Let $(E,\mathcal{E})$, $(\Omega,\mathcal{F})$ and $(G,\mathcal{G})$ be measurable spaces and consider a measurable function $X:(E\times \Omega, \,\mathcal{E}\otimes\mathcal{F})\to (G,\,\mathcal{G})$ such that X depends only on its second argument, i.e. $X(y,\omega)=X(\omega),\forall y\in E\,\forall \omega\in\Omega$.
Fix now $y\in E$ and define $\tilde{X}:\Omega\to G,\,\omega\mapsto X(y,\omega)$.
Show that $\tilde{X}$ is measurable wrt. $\mathcal{E}$.

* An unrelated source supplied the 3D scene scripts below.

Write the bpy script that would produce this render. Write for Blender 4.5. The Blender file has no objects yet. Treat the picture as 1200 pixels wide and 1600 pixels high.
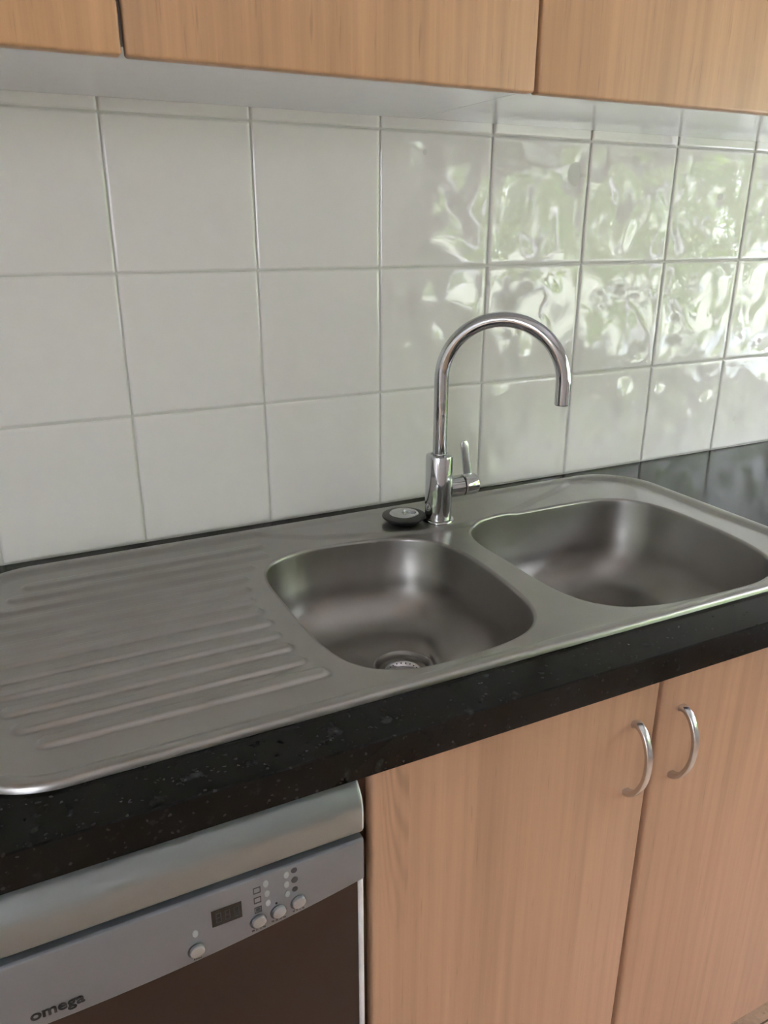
import bpy, bmesh, math, random
import numpy as np
from mathutils import Vector, Matrix, geometry

# ------------------------------------------------------------------ camera, sky, sun, exposure
C = bpy.context.scene.collection
scn = bpy.context.scene
CT = 0.90                                   # height of the worktop; coordinates below are measured from its top

cam_d = bpy.data.cameras.new('camera'); cam = bpy.data.objects.new('camera', cam_d); C.objects.link(cam)
scn.camera = cam
cam_d.sensor_fit = 'HORIZONTAL'; cam_d.sensor_width = 36.0; cam_d.lens = 36.0 * 1206.5 / 1200.0
cam_d.clip_start = 0.02; cam_d.clip_end = 200
YAW, PITCH, ROLL = 0.457181, 0.350862, 0.001026
fwd = Vector((math.sin(YAW) * math.cos(PITCH), math.cos(YAW) * math.cos(PITCH), -math.sin(PITCH)))
rgt = Vector((math.cos(YAW), -math.sin(YAW), 0)); up = rgt.cross(fwd)
r2 = rgt * math.cos(ROLL) + up * math.sin(ROLL); u2 = -rgt * math.sin(ROLL) + up * math.cos(ROLL)
M = Matrix((r2, u2, -fwd)).transposed().to_4x4()
M.translation = Vector((0.042174, -1.147641, 0.451862 + CT))
cam.matrix_world = M

world = bpy.data.worlds.new('World'); scn.world = world; world.use_nodes = True
wn = world.node_tree.nodes; wl = world.node_tree.links
wn['Background'].inputs['Color'].default_value = (0.87, 0.91, 1.0, 1)
wn['Background'].inputs['Strength'].default_value = 8.0

sun_d = bpy.data.lights.new('sun', 'SUN'); sun_d.energy = 20.0; sun_d.angle = 0.02; sun_d.color = (1, .97, .92)
sun = bpy.data.objects.new('sun', sun_d); C.objects.link(sun)
sun.rotation_euler = Vector((-0.02, 0.80, -0.80)).to_track_quat('-Z', 'Y').to_euler()   # falls through the added rear window and on the garden
sun.location = (0, -9, 8)

scn.view_settings.view_transform = 'Standard'; scn.view_settings.look = 'None'
scn.view_settings.gamma = 1.0; scn.view_settings.use_curve_mapping = False
scn.view_settings.exposure = 1.10

# ------------------------------------------------------------------ helpers
def new_mat(name):
    m = bpy.data.materials.new(name); m.use_nodes = True
    return m, m.node_tree.nodes, m.node_tree.links, m.node_tree.nodes['Principled BSDF']

def plain(name, col, rough=0.5, metal=0.0, spec=0.5, coat=0.0):
    m, n, l, p = new_mat(name)
    p.inputs['Base Color'].default_value = (*col, 1); p.inputs['Roughness'].default_value = rough
    p.inputs['Metallic'].default_value = metal; p.inputs['Specular IOR Level'].default_value = spec
    p.inputs['Coat Weight'].default_value = coat; p.inputs['Coat Roughness'].default_value = 0.05
    # a faint mottling keeps every surface from being perfectly even
    tc = n.new('ShaderNodeTexCoord'); nz = n.new('ShaderNodeTexNoise'); nz.inputs['Scale'].default_value = 35
    l.new(tc.outputs['Object'], nz.inputs['Vector'])
    mx = n.new('ShaderNodeMix'); mx.data_type = 'RGBA'
    mx.inputs['A'].default_value = (*[c * .97 for c in col], 1); mx.inputs['B'].default_value = (*[min(1, c * 1.03) for c in col], 1)
    l.new(nz.outputs['Fac'], mx.inputs['Factor']); l.new(mx.outputs['Result'], p.inputs['Base Color'])
    return m

def wood(name, col, seed, rough=0.42, contrast=1.0, figure=None):
    m, n, l, p = new_mat(name)
    tc = n.new('ShaderNodeTexCoord')
    def noise(sx, sz, scale, detail, dist=0.0):
        mp = n.new('ShaderNodeMapping'); mp.inputs['Scale'].default_value = (sx, sx, sz)
        mp.inputs['Location'].default_value = (seed * 3.7, seed * 1.3, seed * 2.1)
        l.new(tc.outputs['Object'], mp.inputs['Vector'])
        t = n.new('ShaderNodeTexNoise'); t.inputs['Scale'].default_value = scale; t.inputs['Detail'].default_value = detail
        t.inputs['Distortion'].default_value = dist; l.new(mp.outputs['Vector'], t.inputs['Vector']); return t.outputs['Fac']
    def ramp(fac, stops):
        r = n.new('ShaderNodeValToRGB'); e = r.color_ramp.elements
        e[0].position, e[0].color = stops[0][0], (*[stops[0][1]] * 3, 1)
        e[1].position, e[1].color = stops[1][0], (*[stops[1][1]] * 3, 1)
        for pp, c in stops[2:]:
            x = e.new(pp); x.color = (c, c, c, 1)
        l.new(fac, r.inputs['Fac']); return r.outputs['Color']
    def mul(a, b, f=1.0):
        x = n.new('ShaderNodeMix'); x.data_type = 'RGBA'; x.blend_type = 'MULTIPLY'; x.inputs['Factor'].default_value = f
        l.new(a, x.inputs['A']); l.new(b, x.inputs['B']); return x.outputs['Result']
    k = contrast
    broad = ramp(noise(1, .045, 26, 3, .4), ((.32, 1 - .17 * k), (.68, 1 + .07 * k)))
    mid = ramp(noise(1, .03, 90, 3, .2), ((.35, 1 - .10 * k), (.62, 1 + .04 * k)))
    fine = ramp(noise(1, .02, 420, 2), ((.3, 1 - .07 * k), (.6, 1.0)))
    fleck = ramp(noise(1, .06, 300, 1), ((.66, 1.0), (.78, 1 - .28 * k)))
    rgb = n.new('ShaderNodeRGB'); rgb.outputs[0].default_value = (*col, 1)
    c = mul(rgb.outputs[0], broad); c = mul(c, mid); c = mul(c, fine); c = mul(c, fleck)
    # cathedral figure: nested distorted bands
    mp = n.new('ShaderNodeMapping'); mp.inputs['Scale'].default_value = (1, 1, .16); mp.inputs['Location'].default_value = (seed * .37, 0, seed * .21)
    l.new(tc.outputs['Object'], mp.inputs['Vector'])
    wv = n.new('ShaderNodeTexWave'); wv.wave_type = 'BANDS'; wv.bands_direction = 'X'; wv.inputs['Scale'].default_value = 16
    wv.inputs['Distortion'].default_value = 5.0; wv.inputs['Detail'].default_value = 1.0; wv.inputs['Detail Scale'].default_value = .35
    l.new(mp.outputs['Vector'], wv.inputs['Vector'])
    c = mul(c, ramp(wv.outputs['Fac'], ((.0, 1 - .12 * k), (.5, 1.0))), .55)
    if figure:                                                     # one nest of drooping growth rings
        x0, z0, kx, kz = figure
        sp = n.new('ShaderNodeSeparateXYZ'); l.new(tc.outputs['Object'], sp.inputs[0])
        def ma(op, a, b=None):
            q = n.new('ShaderNodeMath'); q.operation = op
            for i_, w_ in enumerate((a, b)):
                if w_ is None: continue
                if isinstance(w_, (int, float)): q.inputs[i_].default_value = w_
                else: l.new(w_, q.inputs[i_])
            return q.outputs[0]
        u = ma('MULTIPLY', ma('SUBTRACT', sp.outputs['X'], x0), 1 / kx); w = ma('MULTIPLY', ma('SUBTRACT', z0, sp.outputs['Z']), 1 / kz)
        f_ = ma('ADD', ma('MULTIPLY', u, u), w)
        nz = noise(1, .12, 40, 2); f_ = ma('ADD', f_, ma('MULTIPLY', nz, .22))
        sn = ma('SINE', ma('MULTIPLY', f_, 26.0)); sn = ma('POWER', ma('ADD', ma('MULTIPLY', sn, .5), .5), 1.6)
        inx = ma('SUBTRACT', 1.0, ma('MINIMUM', 1.0, ma('POWER', ma('ABSOLUTE', u), 4.0)))
        inz = ma('MULTIPLY', ma('LESS_THAN', w, 1.0), ma('SUBTRACT', 1.0, ma('POWER', ma('MAXIMUM', w, 0.0), 2.0)))
        inx = ma('MULTIPLY', inx, ma('LESS_THAN', u, 0.02))
        msk = ma('MULTIPLY', ma('MULTIPLY', inx, inz), sn); msk = ma('MAXIMUM', 0.0, ma('SUBTRACT', 1.0, ma('MULTIPLY', msk, .22)))
        cc = n.new('ShaderNodeCombineColor'); [l.new(msk, cc.inputs[i_]) for i_ in range(3)]
        c = mul(c, cc.outputs[0])
    l.new(c, p.inputs['Base Color'])
    p.inputs['Roughness'].default_value = rough; p.inputs['Specular IOR Level'].default_value = .45
    return m

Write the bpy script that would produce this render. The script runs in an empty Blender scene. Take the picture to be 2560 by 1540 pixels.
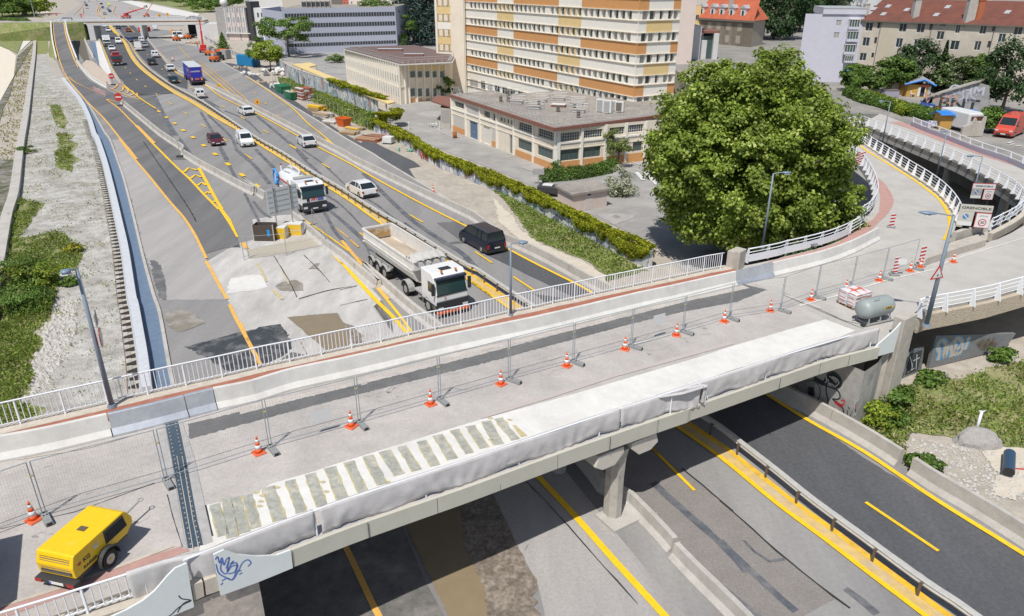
import bpy, math, random
import numpy as np
from mathutils import Vector, Matrix, geometry, noise
Vc=Vector;random.seed(7);R=math.radians
S=bpy.context.scene;COL=S.collection
# ---- camera, sky, sun, exposure
HC=21.4;TH=math.atan(.4466);FPX=1845.0;ct,st=math.cos(TH),math.sin(TH)
cam=bpy.data.objects.new('camera',bpy.data.cameras.new('camera'));COL.objects.link(cam);S.camera=cam
cam.location=(0,0,HC);cam.rotation_euler=(math.pi/2-TH,0,0)
cam.data.sensor_fit='HORIZONTAL';cam.data.sensor_width=36;cam.data.lens=FPX/2560*36
cam.data.clip_start=.5;cam.data.clip_end=6000
S.render.resolution_x=1024;S.render.resolution_y=616
SUN_AZ=21.0;SUN_EL=60.0      # shadows run along +Y turned 21 deg towards +X
w=bpy.data.worlds.new('World');S.world=w;w.use_nodes=True
nt=w.node_tree;bg=nt.nodes['Background'];sky=nt.nodes.new('ShaderNodeTexSky');sky.sky_type='NISHITA'
sky.sun_disc=False;sky.sun_elevation=R(SUN_EL);sky.sun_rotation=R(180+SUN_AZ);sky.air_density=1.0;sky.dust_density=1.1
nt.links.new(sky.outputs[0],bg.inputs[0]);bg.inputs[1].default_value=.09
sl=bpy.data.lights.new('sun','SUN');sl.energy=4.3;sl.angle=R(.5);sl.color=(1,.965,.905)
so=bpy.data.objects.new('sun',sl);COL.objects.link(so)
sd=Vc((math.sin(R(SUN_AZ))*math.cos(R(SUN_EL)),math.cos(R(SUN_AZ))*math.cos(R(SUN_EL)),-math.sin(R(SUN_EL))))
so.rotation_euler=sd.to_track_quat('-Z','Y').to_euler();so.location=(0,0,80)
S.view_settings.view_transform='Standard';S.view_settings.look='None';S.view_settings.exposure=0;S.view_settings.gamma=1
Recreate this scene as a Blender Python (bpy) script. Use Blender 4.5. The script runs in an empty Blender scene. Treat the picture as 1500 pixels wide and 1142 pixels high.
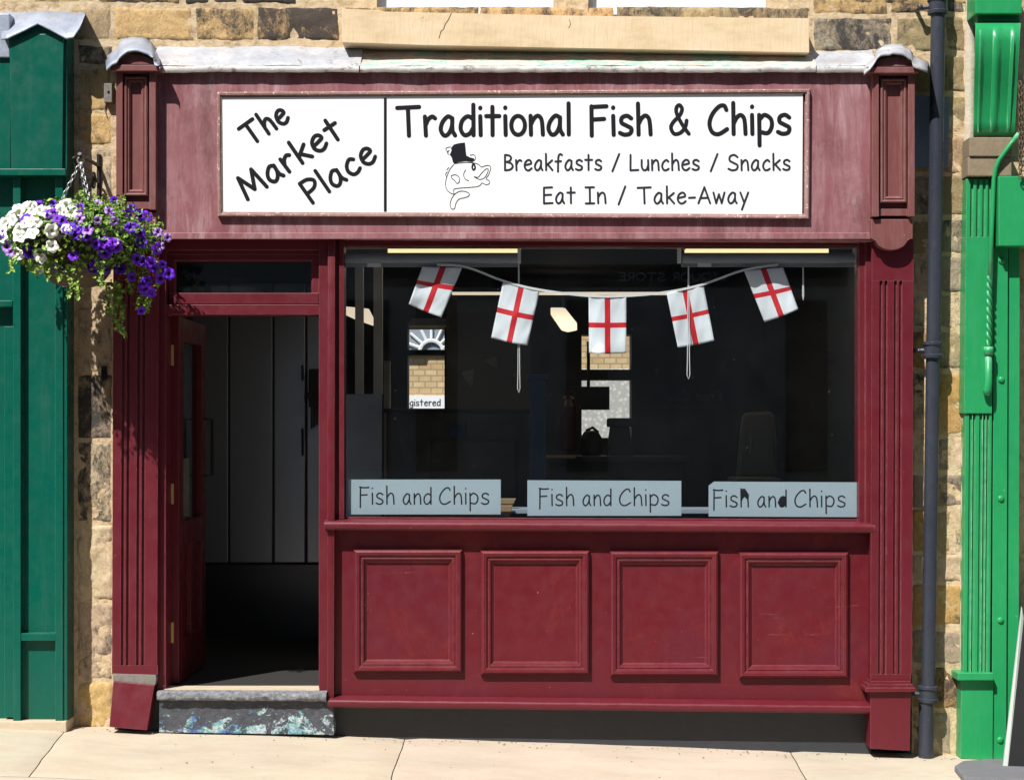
import bpy, bmesh, math, random
from mathutils import Vector, Matrix, noise
random.seed(7)
SC = bpy.context.scene
COL = SC.collection
PI = math.pi
# ------------------------------------------------------------------ camera, sky, sun
D, S, HZ, CZ = 9.0, 280.0, 640.0, 1.55      # camera distance (m), pixels per metre at the wall, horizon row, eye height
cam = bpy.data.cameras.new('camera'); co = bpy.data.objects.new('camera', cam); COL.objects.link(co)
co.location = (0, -D, CZ); co.rotation_euler = (PI/2, 0, 0)
cam.sensor_width = 36; cam.lens = 36*S*D/1500; cam.shift_y = (HZ-571)/1500; cam.clip_end = 500
SC.camera = co
TX, TY = 0.68, 1.5                          # sun: metres right and down per metre of depth
w = bpy.data.worlds.new('World'); SC.world = w; w.use_nodes = True
nt = w.node_tree; bg = nt.nodes['Background']
sky = nt.nodes.new('ShaderNodeTexSky'); sky.sky_type = 'NISHITA'; sky.sun_disc = False
sky.sun_elevation = math.atan2(TY, math.hypot(TX, 1)); sky.sun_rotation = math.atan2(-TX, -1)
nt.links.new(sky.outputs[0], bg.inputs[0]); bg.inputs[1].default_value = 0.085
sl = bpy.data.lights.new('sun', 'SUN'); sl.energy = 5.0; sl.angle = math.radians(0.5); sl.color = (1, 0.955, 0.88)
so = bpy.data.objects.new('sun', sl); COL.objects.link(so); so.location = (-7, -10, 15)
so.rotation_euler = Vector((TX, 1, -TY)).to_track_quat('-Z', 'Y').to_euler()
SC.view_settings.view_transform = 'Standard'; SC.view_settings.look = 'None'
SC.view_settings.exposure = 0.55; SC.view_settings.gamma = 1
SC.cycles.max_bounces = 8; SC.cycles.transparent_max_bounces = 12

# ------------------------------------------------------------------ helpers
def X(px, y=0.0): return (px-750)/S*(D+y)/D
def Z(py, y=0.0): return CZ+(HZ-py)/S*(D+y)/D
def P(px, py, y=0.0): return Vector((X(px, y), y, Z(py, y)))
def ground(x): return -0.034*x-0.035

def rect(a, b, c, d): return [(a, b), (c, b), (c, d), (a, d)]      # TL TR BR BL
def inset(q, d):
    s = [(1, 1), (-1, 1), (-1, -1), (1, -1)]
    return [(p[0]+d*k[0], p[1]+d*k[1]) for p, k in zip(q, s)]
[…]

My attempt: Fix $A\in\mathcal{G}$ then $\tilde{X}^{-1}(a)=\{\omega\in\Omega:X(y,\omega)\in A\}$. We know that $X^{-1}(A)\in \mathcal{E}\otimes\mathcal{F}$. I have then tried writing $\tilde{X}^{-1}(A)=X^{-1}(A)\cap\{ (x,\omega)\in E\times\Omega: x=y\}$ but that's where I got stuck. I would somehow like to go from general elements of $\mathcal{E}\otimes \mathcal{F}$ to those of $\mathcal{E}\times \mathcal{F}$ in order to conclude.
Check that $E \times \overline X^{-1} (A) =X^{-1} (A)$. Can you finish?